Cass. pen. Sez. II, Sent., (ud. 11-01-2011) 10-02-2011, n. 4815

Sentenza scelta dal dott. Domenico Cirasole direttore del sito giuridico http://www.gadit.it/

Svolgimento del processo – Motivi della decisione

p.1. Con sentenza del 13/07/2010, la Corte di Appello di Roma confermava la sentenza pronunciata in data 3/10/2008 con la quale il Tribunale di Roma aveva ritenuto A.M. responsabile del delitto di ricettazione. p.2. Avverso la suddetta sentenza, l’imputato, a mezzo del proprio difensore, ha proposto ricorso per cassazione deducendo illogicità della motivazione per avere la Corte territoriale ritenuto la responsabilità del ricorrente sulla base di elementi contraddittori ed insufficienti. p.3. La Corte territoriale ha ritenuto provata la responsabilità dell’imputato sulla base dei seguenti elementi:

1. "il materiale rinvenuto era occultato in un locale condominiale (ex locale caldaie), in uso esclusivo all’ A., protetto da un sistema raffinato di apertura della porta, sintomo univoco dell’esigenza di proteggere oggetti di valore.

2. I reperti archeologici sono oggetti in assoluto e notoriamente fuori commercio.

3. Lo stesso appellante definisce il proprio assistito come persona "appassionata di oggetti etruschi" e quindi sicuramente in grado di distinguere un reperto originale da una semplice riproduzione.

4. L’imputato ha ammesso di aver acquistato i reperti anche se ha dedotto, senza tuttavia fornirne prova, l’inconsapevolezza dell’autenticità dei pezzi sopra richiamati".

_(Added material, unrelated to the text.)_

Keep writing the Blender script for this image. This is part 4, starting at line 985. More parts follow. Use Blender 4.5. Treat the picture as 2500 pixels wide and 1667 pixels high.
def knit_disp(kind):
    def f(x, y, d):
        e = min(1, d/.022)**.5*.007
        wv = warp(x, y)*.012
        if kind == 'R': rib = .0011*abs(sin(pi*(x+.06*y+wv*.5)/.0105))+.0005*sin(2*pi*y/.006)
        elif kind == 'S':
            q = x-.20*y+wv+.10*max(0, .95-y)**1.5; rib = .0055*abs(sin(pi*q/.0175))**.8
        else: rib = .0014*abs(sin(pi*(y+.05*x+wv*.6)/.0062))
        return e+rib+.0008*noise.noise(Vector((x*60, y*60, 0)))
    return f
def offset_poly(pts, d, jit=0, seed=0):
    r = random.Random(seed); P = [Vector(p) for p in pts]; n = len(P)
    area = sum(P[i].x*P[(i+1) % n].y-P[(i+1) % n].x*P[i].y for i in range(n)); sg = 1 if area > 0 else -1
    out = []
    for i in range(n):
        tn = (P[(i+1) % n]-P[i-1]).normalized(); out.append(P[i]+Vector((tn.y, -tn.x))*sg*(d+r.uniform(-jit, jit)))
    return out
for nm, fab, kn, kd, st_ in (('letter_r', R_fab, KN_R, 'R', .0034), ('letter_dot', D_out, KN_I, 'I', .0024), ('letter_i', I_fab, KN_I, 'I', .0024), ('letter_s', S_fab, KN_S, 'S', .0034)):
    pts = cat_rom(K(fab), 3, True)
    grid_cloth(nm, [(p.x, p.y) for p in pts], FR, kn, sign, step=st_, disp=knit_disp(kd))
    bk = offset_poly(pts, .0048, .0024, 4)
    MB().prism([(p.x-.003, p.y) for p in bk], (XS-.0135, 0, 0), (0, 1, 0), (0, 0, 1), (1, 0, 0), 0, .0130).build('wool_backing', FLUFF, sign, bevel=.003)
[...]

In questa sede, il ricorrente ha sostenuto che "la Corte testualmente nel n. 1 dimentica che all’interno del locale caldaia sono stati ritrovati oggetti tra cui casseforti, arnesi, strumenti giochi SIM Card, pertanto ritenere che il sistema di chiusura fosse dovuto per l’esistenza all’interno del locale dei reperti è una semplice congettura della Corte non suffragata da alcun riscontro. Tale affermazione è destituita di fondamento. L’assunto dell’ impugnata sentenza in riferimento ai punti nn. 2 e 3 è smentito inesorabilmente dalla stessa sentenza impugnata, che pertanto entra in un irriducibile contrasto con sè stessa nella parte in cui asserisce non solo che tali oggetti sono fuori commercio ma addirittura che l’imputato fosse un conoscitore degli stessi".

Sennonchè va replicato che:

– quanto al n. 1, il fatto che nel locale caldaia vi fossero altri oggetti, non fa venir meno la forza dell’argomento addotto dalla Corte territoriale che ha basato la sua affermazione non sul fatto che vi fossero altri oggetti ma sul fatto che gli oggetti ricettati si trovavano in un locale "protetto da un sistema raffinato di apertura della porta, sintomo univoco dell’esigenza di proteggere oggetti di valore";

quanto ai nn. 2-3, l’obiezione non è affatto chiara e non si capisce in cosa consisterebbe la contraddittorietà della motivazione atteso che la Corte territoriale si è limitata a trarre da due fatti noti (oggetti fuori commercio – imputato esperto) il fatto ignoto e cioè che il ricorrente dovesse essere necessariamente a conoscenza del fatto di avere acquistato oggetti di provenienza illecita.

La doglianza, pertanto, va ritenuta manifestamente infondata. p.4. In conclusione, l’impugnazione deve ritenersi inammissibile a norma dell’art. 606 c.p.p., comma 3, per manifesta infondatezza: alla relativa declaratoria consegue, per il disposto dell’art. 616 c.p.p., la condanna del ricorrente al pagamento delle spese processuali, nonchè al versamento in favore della Cassa delle Ammende di una somma che, ritenuti e valutati i profili di colpa emergenti dal ricorso, si determina equitativamente in Euro 1.000,00.
P.Q.M.

DICHIARA Inammissibile il ricorso e CONDANNA il ricorrente al pagamento delle spese processuali e della somma di Euro 1.000,00 in favore della Cassa delle Ammende.

Testo non ufficiale. La sola stampa del bollettino ufficiale ha carattere legale.